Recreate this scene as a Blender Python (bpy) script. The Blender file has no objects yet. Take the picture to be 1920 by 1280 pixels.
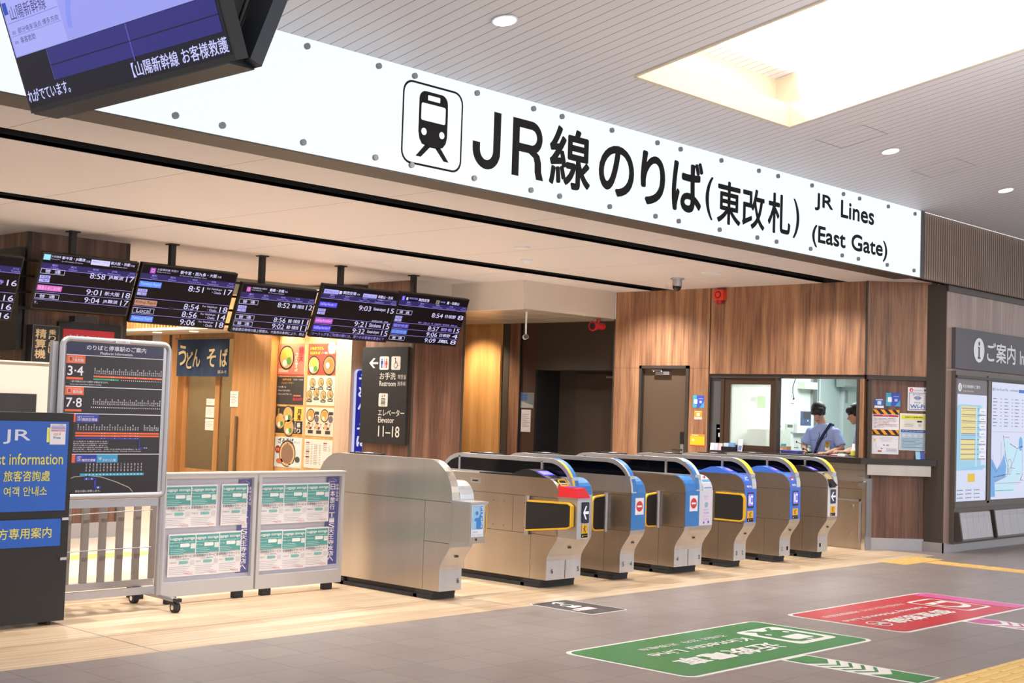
import bpy, math, random
from mathutils import Vector, Matrix
random.seed(7)
S = bpy.context.scene
C = S.collection
pi = math.pi

# ---------------------------------------------------------------- camera
F_PX, YAW, PITCH, ROLL = 2520.607, 0.815469936, 0.0506841309, 0.0329258129
cy, sy, cp, sp = math.cos(YAW), math.sin(YAW), math.cos(PITCH), math.sin(PITCH)
fwd = Vector((sy*cp, cy*cp, sp)); rgt = Vector((cy, -sy, 0)); up = rgt.cross(fwd)
r2 = math.cos(ROLL)*rgt + math.sin(ROLL)*up
u2 = -math.sin(ROLL)*rgt + math.cos(ROLL)*up
cam = bpy.data.cameras.new('camera'); camo = bpy.data.objects.new('camera', cam); C.objects.link(camo)
cam.sensor_width = 36; cam.lens = F_PX/1920*36; cam.clip_start = .05; cam.clip_end = 200
M = Matrix((r2, u2, -fwd)).transposed().to_4x4(); M.translation = Vector((0, 0, 1.5))
camo.matrix_world = M
S.camera = camo

# ---------------------------------------------------------------- world + exposure
S.view_settings.view_transform = 'Standard'; S.view_settings.look = 'None'
S.view_settings.gamma = 1; S.view_settings.use_curve_mapping = False
S.view_settings.exposure = 0.12
w = bpy.data.worlds.new('world'); S.world = w; w.use_nodes = True
w.node_tree.nodes['Background'].inputs[0].default_value = (.97, .97, 1.0, 1)
w.node_tree.nodes['Background'].inputs[1].default_value = 1.3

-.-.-

SHORT TASK:
Every line from the start of the listing above through the line with "pi = math.pi" should be repeated exactly; skip the pictures and add nothing else.

COMPLETE RESPONSE:
Recreate this scene as a Blender Python (bpy) script. The Blender file has no objects yet. Take the picture to be 1920 by 1280 pixels.
import bpy, math, random
from mathutils import Vector, Matrix
random.seed(7)
S = bpy.context.scene
C = S.collection
pi = math.pi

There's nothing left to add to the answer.